* **Job**
Reproduce exactly the lines below, from the first one through the line containing "scene.camera = cam", and omit any pictures.

* **Supplied information**
--- Begin ---

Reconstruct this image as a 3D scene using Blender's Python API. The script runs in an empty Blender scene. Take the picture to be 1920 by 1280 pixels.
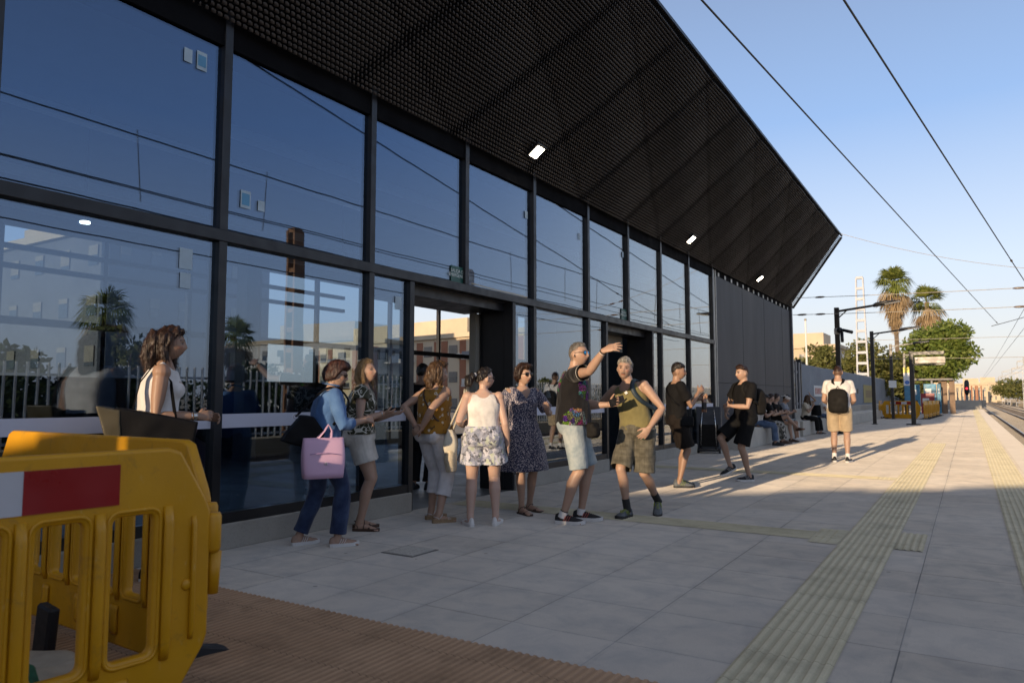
import bpy, bmesh, math, random
import numpy as np
from mathutils import Vector, Matrix, noise
R = math.radians
rnd = random.Random(7)
scene = bpy.context.scene
COL = scene.collection

# ---------------------------------------------------------------- camera, sky, sun, exposure
CAM_H, F_PX = 1.2, 1363.0
YAW = R(32.1)
cam_data = bpy.data.cameras.new('camera')
cam_data.sensor_width = 36; cam_data.lens = F_PX / 1920 * 36
cam_data.clip_end = 3000; cam_data.clip_start = 0.05
cam_data.dof.use_dof = True; cam_data.dof.focus_distance = 7.6; cam_data.dof.aperture_fstop = 3.5
cam = bpy.data.objects.new('camera', cam_data); COL.objects.link(cam)
cam.location = (0, 0, CAM_H)
cam.rotation_euler = (R(90) + math.atan(105 / F_PX), 0, YAW)
scene.camera = cam

SUN_EL, SUN_AZ = R(8.9), R(3.2)
world = bpy.data.worlds.new("World"); scene.world = world
world.use_nodes = True
wn = world.node_tree; wn.nodes.clear()
sky = wn.nodes.new('ShaderNodeTexSky'); sky.sky_type = 'NISHITA'; sky.sun_disc = False
sky.sun_elevation = SUN_EL; sky.sun_rotation = R(180) + SUN_AZ
sky.air_density = 1.0; sky.dust_density = 1.2; sky.ozone_density = 1.5; sky.altitude = 10
bgn = wn.nodes.new('ShaderNodeBackground'); bgn.inputs[1].default_value = 0.102
won = wn.nodes.new('ShaderNodeOutputWorld')
# evening tint of the real sky: clear blue above, pale lilac grey at the horizon
tc = wn.nodes.new('ShaderNodeTexCoord'); sx = wn.nodes.new('ShaderNodeSeparateXYZ'); wn.links.new(tc.outputs['Generated'], sx.inputs[0])
rp = wn.nodes.new('ShaderNodeValToRGB'); wn.links.new(sx.outputs[2], rp.inputs[0])
cr = rp.color_ramp
for i, (p_, c_) in enumerate(((0.0, (4.5, 4.1, 4.0)), (.06, (4.7, 4.6, 4.8)), (.16, (4.1, 4.6, 5.6)), (.34, (1.95, 2.95, 5.0)), (.6, (1.4, 1.75, 2.7)), (1.0, (2.4, 2.15, 1.9)))):
    e = cr.elements[i] if i < 2 else cr.elements.new(p_)
    e.position = p_; e.color = (*c_, 1)
mxs = wn.nodes.new('ShaderNodeMix'); mxs.data_type = 'RGBA'; mxs.inputs[0].default_value = .8
wn.links.new(sky.outputs[0], mxs.inputs[6]); wn.links.new(rp.outputs[0], mxs.inputs[7])
wn.links.new(mxs.outputs[2], bgn.inputs[0]); wn.links.new(bgn.outputs[0], won.inputs[0])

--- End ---

* **Solution**
Reconstruct this image as a 3D scene using Blender's Python API. The script runs in an empty Blender scene. Take the picture to be 1920 by 1280 pixels.
import bpy, bmesh, math, random
import numpy as np
from mathutils import Vector, Matrix, noise
R = math.radians
rnd = random.Random(7)
scene = bpy.context.scene
COL = scene.collection

# ---------------------------------------------------------------- camera, sky, sun, exposure
CAM_H, F_PX = 1.2, 1363.0
YAW = R(32.1)
cam_data = bpy.data.cameras.new('camera')
cam_data.sensor_width = 36; cam_data.lens = F_PX / 1920 * 36
cam_data.clip_end = 3000; cam_data.clip_start = 0.05
cam_data.dof.use_dof = True; cam_data.dof.focus_distance = 7.6; cam_data.dof.aperture_fstop = 3.5
cam = bpy.data.objects.new('camera', cam_data); COL.objects.link(cam)
cam.location = (0, 0, CAM_H)
cam.rotation_euler = (R(90) + math.atan(105 / F_PX), 0, YAW)
scene.camera = cam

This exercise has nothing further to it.